--- BEGIN ---

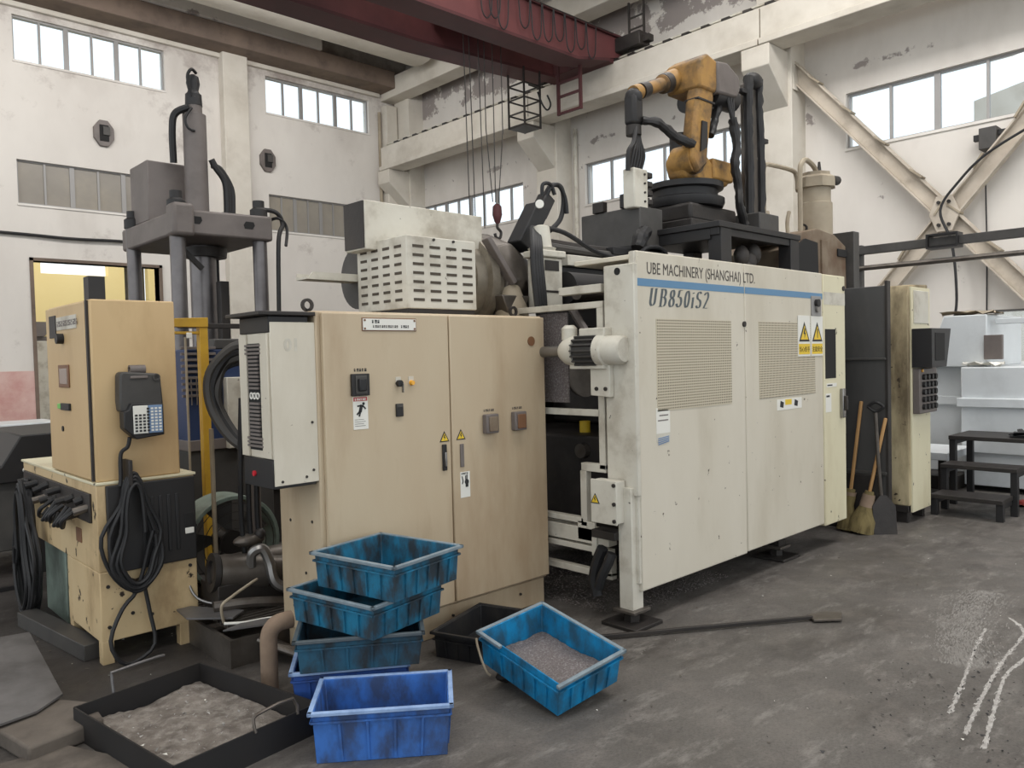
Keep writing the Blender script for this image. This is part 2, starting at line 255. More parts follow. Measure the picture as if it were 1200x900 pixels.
# ---------------------------------------------------------------- mesh helpers
class M:
    def __init__(s): s.v = []; s.f = []
    def add(s, vs, fs):
        k = len(s.v); s.v += [tuple(v) for v in vs]; s.f += [tuple(i+k for i in f) for f in fs]; return s
    def box(s, x0, x1, y0, y1, z0, z1):
        return s.add([(x0,y0,z0),(x1,y0,z0),(x1,y1,z0),(x0,y1,z0),(x0,y0,z1),(x1,y0,z1),(x1,y1,z1),(x0,y1,z1)],
                     [(3,2,1,0),(4,5,6,7),(0,1,5,4),(1,2,6,5),(2,3,7,6),(3,0,4,7)])
    def bar(s, p, q, wx, wz, upv=(0,0,1)):
        p = Vector(p); q = Vector(q); d = (q-p).normalized(); u = Vector(upv)
        if abs(d.dot(u)) > .98: u = Vector((1,0,0))
        a = d.cross(u).normalized()*(wx/2); c = a.normalized().cross(d).normalized()*(wz/2)
        return s.add([p-a-c,p+a-c,p+a+c,p-a+c,q-a-c,q+a-c,q+a+c,q-a+c],[(0,1,2,3),(7,6,5,4),(0,4,5,1),(1,5,6,2),(2,6,7,3),(3,7,4,0)])
    def cyl(s, p, q, r0, r1=None, n=20):
        r1 = r0 if r1 is None else r1; p = Vector(p); q = Vector(q); d = (q-p).normalized()
        u = Vector((0,0,1)) if abs(d.z) < .9 else Vector((1,0,0)); a = d.cross(u).normalized(); c = a.cross(d)
        vs = []
        for P, r in ((p, r0), (q, r1)):
            for i in range(n): t = 2*math.pi*i/n; vs.append(P+(a*math.cos(t)+c*math.sin(t))*r)
        fs = [(i, (i+1) % n, n+(i+1) % n, n+i) for i in range(n)]+[tuple(range(n-1,-1,-1)), tuple(range(n, 2*n))]
        return s.add(vs, [tuple(reversed(f)) for f in fs])
    def lathe(s, p, d, prof, n=24):
        p = Vector(p); d = Vector(d).normalized(); u = Vector((0,0,1)) if abs(d.z) < .9 else Vector((1,0,0)); a = d.cross(u).normalized(); c = a.cross(d)
        vs = []
        for t, r in prof:
            for i in range(n): k = 2*math.pi*i/n; vs.append(p+d*t+(a*math.cos(k)+c*math.sin(k))*r)
        fs = []
        for j in range(len(prof)-1):
            for i in range(n): fs.append((j*n+(i+1) % n, j*n+i, (j+1)*n+i, (j+1)*n+(i+1) % n))
        fs += [tuple(range(n)), tuple(range(len(prof)*n-1, (len(prof)-1)*n-1, -1))]
        return s.add(vs, fs)
    def ring(s, p, q, ro, ri, n=32):
        p = Vector(p); q = Vector(q); d = (q-p).normalized(); u = Vector((0,0,1)) if abs(d.z) < .9 else Vector((1,0,0)); a = d.cross(u).normalized(); c = a.cross(d)
        vs = []
        for P, r in ((p, ro), (q, ro), (q, ri), (p, ri)):
            for i in range(n): t = 2*math.pi*i/n; vs.append(P+(a*math.cos(t)+c*math.sin(t))*r)
        fs = [((j*n+(i+1) % n), j*n+i, ((j+1) % 4)*n+i, ((j+1) % 4)*n+(i+1) % n) for j in range(4) for i in range(n)]
        return s.add(vs, fs)
    def tube(s, pts, r, n=8, sub=6, closed=False):
        P = [Vector(p) for p in pts]
        if sub > 1 and len(P) > 2:
            Q = []
            for i in range(len(P)-1):
                p0 = P[i-1] if i else P[0]; p1 = P[i]; p2 = P[i+1]; p3 = P[i+2] if i+2 < len(P) else P[-1]
                for k in range(sub):
                    t = k/sub; Q.append(.5*((2*p1)+(p2-p0)*t+(2*p0-5*p1+4*p2-p3)*t*t+(3*p1-p0-3*p2+p3)*t**3))
            Q.append(P[-1]); P = Q
        vs = []; a = None
        for i, p in enumerate(P):
            d = (P[min(i+1, len(P)-1)]-P[max(i-1, 0)])
            d = d.normalized() if d.length > 1e-9 else Vector((0,0,1))
            if a is None:
                u = Vector((0,0,1)) if abs(d.z) < .9 else Vector((1,0,0)); a = d.cross(u).normalized()
            else:
                a = (a-d*a.dot(d)); a = a.normalized() if a.length > 1e-6 else d.orthogonal().normalized()
            c = a.cross(d)
            for k in range(n): t = 2*math.pi*k/n; vs.append(p+(a*math.cos(t)+c*math.sin(t))*r)
        fs = [(j*n+k, j*n+(k+1) % n, (j+1)*n+(k+1) % n, (j+1)*n+k) for j in range(len(P)-1) for k in range(n)]
        fs = [tuple(reversed(f)) for f in fs]+[tuple(range(n)), tuple(range(len(P)*n-1, (len(P)-1)*n-1, -1))]
        return s.add(vs, fs)
    def prism(s, poly, axis, lo, hi):
        """poly of 2-D points in the two remaining axes (in xyz order), pushed along axis"""
        k = 'xyz'.index(axis); n = len(poly); vs = []
        for h in (lo, hi):
            for a, c in poly:
                v = [a, c]; v.insert(k, h); vs.append(v)
        ar = sum(poly[i][0]*poly[(i+1) % n][1]-poly[(i+1) % n][0]*poly[i][1] for i in range(n))
        fl = (ar > 0) != (axis == 'y')
        fs = [(i, (i+1) % n, n+(i+1) % n, n+i) for i in range(n)]+[tuple(range(n-1,-1,-1)), tuple(range(n, 2*n))]
        return s.add(vs, fs if fl else [tuple(reversed(f)) for f in fs])
    def sphere(s, c, r, n=14, sq=(1,1,1)):
        prof = [(-math.cos(math.pi*i/8)*r, max(math.sin(math.pi*i/8)*r, .001)) for i in range(9)]
        k = len(s.v); s.lathe((0,0,0), (0,0,1), prof, n)
        for i in range(k, len(s.v)): v = s.v[i]; s.v[i] = (c[0]+v[0]*sq[0], c[1]+v[1]*sq[1], c[2]+v[2]*sq[2])
        return s
    def build(s, name, m, parent=None, bevel=0.0, smooth=True, label=None, stuff=False, local=False):
        off = Vector((0,0,0))
        if parent is not None and not local: off = Vector(parent.get('_o', (0,0,0)))
        me = bpy.data.meshes.new(name); me.from_pydata([Vector(v)-off for v in s.v], [], s.f); me.update()
        bm = bmesh.new(); bm.from_mesh(me); bmesh.ops.recalc_face_normals(bm, faces=bm.faces); bm.to_mesh(me); bm.free()
        me.materials.append(m)
        if smooth:
            me.polygons.foreach_set('use_smooth', [True]*len(me.polygons)); me.set_sharp_from_angle(angle=R(35))
        o = bpy.data.objects.new(name, me); COL.objects.link(o)
        if parent is not None: o.parent = parent; o['_o'] = list(off)
        if bevel:
            b = o.modifiers.new('bevel', 'BEVEL'); b.width = bevel; b.segments = 2; b.limit_method = 'ANGLE'; b.angle_limit = R(40)
        if label: o['label'] = label
        if stuff: o['kind'] = 'stuff'
        return o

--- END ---

# Direction
Reproduce the data verbatim. Do not carry any picture into the copy.

# Correct result
Keep writing the Blender script for this image. This is part 2, starting at line 255. More parts follow. Measure the picture as if it were 1200x900 pixels.
# ---------------------------------------------------------------- mesh helpers
class M:
    def __init__(s): s.v = []; s.f = []
    def add(s, vs, fs):
        k = len(s.v); s.v += [tuple(v) for v in vs]; s.f += [tuple(i+k for i in f) for f in fs]; return s
    def box(s, x0, x1, y0, y1, z0, z1):
        return s.add([(x0,y0,z0),(x1,y0,z0),(x1,y1,z0),(x0,y1,z0),(x0,y0,z1),(x1,y0,z1),(x1,y1,z1),(x0,y1,z1)],
                     [(3,2,1,0),(4,5,6,7),(0,1,5,4),(1,2,6,5),(2,3,7,6),(3,0,4,7)])
    def bar(s, p, q, wx, wz, upv=(0,0,1)):
        p = Vector(p); q = Vector(q); d = (q-p).normalized(); u = Vector(upv)
        if abs(d.dot(u)) > .98: u = Vector((1,0,0))
        a = d.cross(u).normalized()*(wx/2); c = a.normalized().cross(d).normalized()*(wz/2)
        return s.add([p-a-c,p+a-c,p+a+c,p-a+c,q-a-c,q+a-c,q+a+c,q-a+c],[(0,1,2,3),(7,6,5,4),(0,4,5,1),(1,5,6,2),(2,6,7,3),(3,7,4,0)])
    def cyl(s, p, q, r0, r1=None, n=20):
        r1 = r0 if r1 is None else r1; p = Vector(p); q = Vector(q); d = (q-p).normalized()
        u = Vector((0,0,1)) if abs(d.z) < .9 else Vector((1,0,0)); a = d.cross(u).normalized(); c = a.cross(d)
        vs = []
        for P, r in ((p, r0), (q, r1)):
            for i in range(n): t = 2*math.pi*i/n; vs.append(P+(a*math.cos(t)+c*math.sin(t))*r)
        fs = [(i, (i+1) % n, n+(i+1) % n, n+i) for i in range(n)]+[tuple(range(n-1,-1,-1)), tuple(range(n, 2*n))]
        return s.add(vs, [tuple(reversed(f)) for f in fs])
    def lathe(s, p, d, prof, n=24):
        p = Vector(p); d = Vector(d).normalized(); u = Vector((0,0,1)) if abs(d.z) < .9 else Vector((1,0,0)); a = d.cross(u).normalized(); c = a.cross(d)
        vs = []
        for t, r in prof:
            for i in range(n): k = 2*math.pi*i/n; vs.append(p+d*t+(a*math.cos(k)+c*math.sin(k))*r)
        fs = []
        for j in range(len(prof)-1):
            for i in range(n): fs.append((j*n+(i+1) % n, j*n+i, (j+1)*n+i, (j+1)*n+(i+1) % n))
        fs += [tuple(range(n)), tuple(range(len(prof)*n-1, (len(prof)-1)*n-1, -1))]
        return s.add(vs, fs)
    def ring(s, p, q, ro, ri, n=32):
        p = Vector(p); q = Vector(q); d = (q-p).normalized(); u = Vector((0,0,1)) if abs(d.z) < .9 else Vector((1,0,0)); a = d.cross(u).normalized(); c = a.cross(d)
        vs = []
        for P, r in ((p, ro), (q, ro), (q, ri), (p, ri)):
            for i in range(n): t = 2*math.pi*i/n; vs.append(P+(a*math.cos(t)+c*math.sin(t))*r)
        fs = [((j*n+(i+1) % n), j*n+i, ((j+1) % 4)*n+i, ((j+1) % 4)*n+(i+1) % n) for j in range(4) for i in range(n)]
        return s.add(vs, fs)
    def tube(s, pts, r, n=8, sub=6, closed=False):
        P = [Vector(p) for p in pts]
        if sub > 1 and len(P) > 2:
            Q = []
            for i in range(len(P)-1):
                p0 = P[i-1] if i else P[0]; p1 = P[i]; p2 = P[i+1]; p3 = P[i+2] if i+2 < len(P) else P[-1]
                for k in range(sub):
                    t = k/sub; Q.append(.5*((2*p1)+(p2-p0)*t+(2*p0-5*p1+4*p2-p3)*t*t+(3*p1-p0-3*p2+p3)*t**3))
            Q.append(P[-1]); P = Q
        vs = []; a = None
        for i, p in enumerate(P):
            d = (P[min(i+1, len(P)-1)]-P[max(i-1, 0)])
            d = d.normalized() if d.length > 1e-9 else Vector((0,0,1))
            if a is None:
                u = Vector((0,0,1)) if abs(d.z) < .9 else Vector((1,0,0)); a = d.cross(u).normalized()
            else:
                a = (a-d*a.dot(d)); a = a.normalized() if a.length > 1e-6 else d.orthogonal().normalized()
            c = a.cross(d)
            for k in range(n): t = 2*math.pi*k/n; vs.append(p+(a*math.cos(t)+c*math.sin(t))*r)
        fs = [(j*n+k, j*n+(k+1) % n, (j+1)*n+(k+1) % n, (j+1)*n+k) for j in range(len(P)-1) for k in range(n)]
        fs = [tuple(reversed(f)) for f in fs]+[tuple(range(n)), tuple(range(len(P)*n-1, (len(P)-1)*n-1, -1))]
        return s.add(vs, fs)
    def prism(s, poly, axis, lo, hi):
        """poly of 2-D points in the two remaining axes (in xyz order), pushed along axis"""
        k = 'xyz'.index(axis); n = len(poly); vs = []
        for h in (lo, hi):
            for a, c in poly:
                v = [a, c]; v.insert(k, h); vs.append(v)
        ar = sum(poly[i][0]*poly[(i+1) % n][1]-poly[(i+1) % n][0]*poly[i][1] for i in range(n))
        fl = (ar > 0) != (axis == 'y')
        fs = [(i, (i+1) % n, n+(i+1) % n, n+i) for i in range(n)]+[tuple(range(n-1,-1,-1)), tuple(range(n, 2*n))]
        return s.add(vs, fs if fl else [tuple(reversed(f)) for f in fs])
    def sphere(s, c, r, n=14, sq=(1,1,1)):
        prof = [(-math.cos(math.pi*i/8)*r, max(math.sin(math.pi*i/8)*r, .001)) for i in range(9)]
        k = len(s.v); s.lathe((0,0,0), (0,0,1), prof, n)
        for i in range(k, len(s.v)): v = s.v[i]; s.v[i] = (c[0]+v[0]*sq[0], c[1]+v[1]*sq[1], c[2]+v[2]*sq[2])
        return s
    def build(s, name, m, parent=None, bevel=0.0, smooth=True, label=None, stuff=False, local=False):
        off = Vector((0,0,0))
        if parent is not None and not local: off = Vector(parent.get('_o', (0,0,0)))
        me = bpy.data.meshes.new(name); me.from_pydata([Vector(v)-off for v in s.v], [], s.f); me.update()
        bm = bmesh.new(); bm.from_mesh(me); bmesh.ops.recalc_face_normals(bm, faces=bm.faces); bm.to_mesh(me); bm.free()
        me.materials.append(m)
        if smooth:
            me.polygons.foreach_set('use_smooth', [True]*len(me.polygons)); me.set_sharp_from_angle(angle=R(35))
        o = bpy.data.objects.new(name, me); COL.objects.link(o)
        if parent is not None: o.parent = parent; o['_o'] = list(off)
        if bevel:
            b = o.modifiers.new('bevel', 'BEVEL'); b.width = bevel; b.segments = 2; b.limit_method = 'ANGLE'; b.angle_limit = R(40)
        if label: o['label'] = label
        if stuff: o['kind'] = 'stuff'
        return o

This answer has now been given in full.